Looney’s primary post is as Executive Director of the Marriner S. Eccles Institute for Economics and Quantitative Analysis, a division of the University of Utah that’s been partially funded since 2017 with annual grants from the Koch Foundation. The argument that canceling student debt would increase the wealth of the already comfortable at the expense of low-income families is popular with talking heads with ties to the political right. For example, Beth Akers, who has frequently made the argument that debt cancellation isn’t “progressive,” is associated with the American Enterprise Institute, a right-wing think tank; Sandy Baum, recently quoted in The Atlantic for arguing that debt forgiveness is a “gift” to “people who have a certain privilege” publishes with the Lumina Foundation, which itself has controversial ties to the lender Sallie Mae.
“It’s really distorting to the political conversation,” said Astra Taylor, co-founder of the Debt Collective, the country’s largest debtor’s union. “People hear these arguments and think these people must be liberal.” And where there’s an obvious incentive for loan companies and right-wing funders to discourage definitive action on student debt, there’s less money floating around to counter their preferences. Recently I spoke to a prominent debt expert who told me there are “important voices that can’t participate right now because of the influence of money in the space,” describing a “small group of funders” responsible for think tanks and institutes: “In moments when people come out in favor of debt cancellation, the hammer comes down.”
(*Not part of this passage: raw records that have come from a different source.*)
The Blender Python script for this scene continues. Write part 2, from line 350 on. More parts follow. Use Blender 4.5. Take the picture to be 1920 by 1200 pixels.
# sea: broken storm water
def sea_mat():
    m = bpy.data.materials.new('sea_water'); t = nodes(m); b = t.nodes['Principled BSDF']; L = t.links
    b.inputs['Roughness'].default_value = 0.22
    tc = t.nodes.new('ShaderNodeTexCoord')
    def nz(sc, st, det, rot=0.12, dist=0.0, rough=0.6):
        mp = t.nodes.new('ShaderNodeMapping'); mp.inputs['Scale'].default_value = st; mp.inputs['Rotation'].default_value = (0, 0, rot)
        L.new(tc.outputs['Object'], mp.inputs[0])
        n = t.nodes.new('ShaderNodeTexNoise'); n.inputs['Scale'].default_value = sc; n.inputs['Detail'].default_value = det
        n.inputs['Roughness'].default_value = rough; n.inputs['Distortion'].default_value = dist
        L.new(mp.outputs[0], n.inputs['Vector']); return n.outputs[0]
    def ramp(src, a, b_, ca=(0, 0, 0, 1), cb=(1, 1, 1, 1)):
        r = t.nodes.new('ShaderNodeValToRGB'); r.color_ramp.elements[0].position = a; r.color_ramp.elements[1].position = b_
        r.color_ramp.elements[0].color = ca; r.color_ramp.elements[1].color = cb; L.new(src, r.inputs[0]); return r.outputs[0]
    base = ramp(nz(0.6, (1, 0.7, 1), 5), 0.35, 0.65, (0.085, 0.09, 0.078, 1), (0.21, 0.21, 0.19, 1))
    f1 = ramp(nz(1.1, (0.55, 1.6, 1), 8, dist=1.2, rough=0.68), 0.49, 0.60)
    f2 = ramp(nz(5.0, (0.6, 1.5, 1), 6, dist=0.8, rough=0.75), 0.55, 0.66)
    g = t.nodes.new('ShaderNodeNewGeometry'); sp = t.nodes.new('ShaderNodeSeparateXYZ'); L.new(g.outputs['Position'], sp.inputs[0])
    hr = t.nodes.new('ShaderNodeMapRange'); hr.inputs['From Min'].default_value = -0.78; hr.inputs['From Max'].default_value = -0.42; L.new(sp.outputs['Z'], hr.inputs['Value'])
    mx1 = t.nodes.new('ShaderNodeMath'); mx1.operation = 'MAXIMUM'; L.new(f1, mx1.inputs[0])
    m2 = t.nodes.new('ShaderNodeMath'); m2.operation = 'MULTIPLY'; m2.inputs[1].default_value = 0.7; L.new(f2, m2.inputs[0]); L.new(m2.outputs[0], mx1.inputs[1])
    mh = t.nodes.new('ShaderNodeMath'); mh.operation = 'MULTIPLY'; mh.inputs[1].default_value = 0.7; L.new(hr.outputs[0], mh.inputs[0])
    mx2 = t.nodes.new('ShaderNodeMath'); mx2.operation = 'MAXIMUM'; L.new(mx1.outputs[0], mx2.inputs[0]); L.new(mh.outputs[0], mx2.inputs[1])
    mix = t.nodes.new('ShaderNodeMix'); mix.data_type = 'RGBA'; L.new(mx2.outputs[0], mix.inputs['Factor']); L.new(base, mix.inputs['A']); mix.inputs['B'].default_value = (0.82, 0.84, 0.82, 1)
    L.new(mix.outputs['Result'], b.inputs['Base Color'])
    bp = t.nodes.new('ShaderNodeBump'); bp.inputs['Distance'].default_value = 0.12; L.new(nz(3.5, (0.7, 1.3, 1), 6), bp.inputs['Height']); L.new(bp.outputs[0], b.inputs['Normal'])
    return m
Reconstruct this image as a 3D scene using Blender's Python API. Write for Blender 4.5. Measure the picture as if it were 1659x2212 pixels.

Absent the political will to sign an executive order, forces
like these will shape any student debt reform, even in relatively innocuous
venues. The committee sessions are just the beginning of a rulemaking process,
and as anyone who has ever made a decision via consensus can tell you, it
isn’t an exercise that facilitates bold action among disparate groups. But the
distinction between informed policymaking and lived experience feels
particularly blurry both here and at the national level. Who has more expertise on predatory lending than a person who has owed a half-million to a
defunct institution for 20 years? And who will represent their position if they
aren’t allowed to participate?
* This article originally misstated the colloquial name for negotiated rulemaking committees.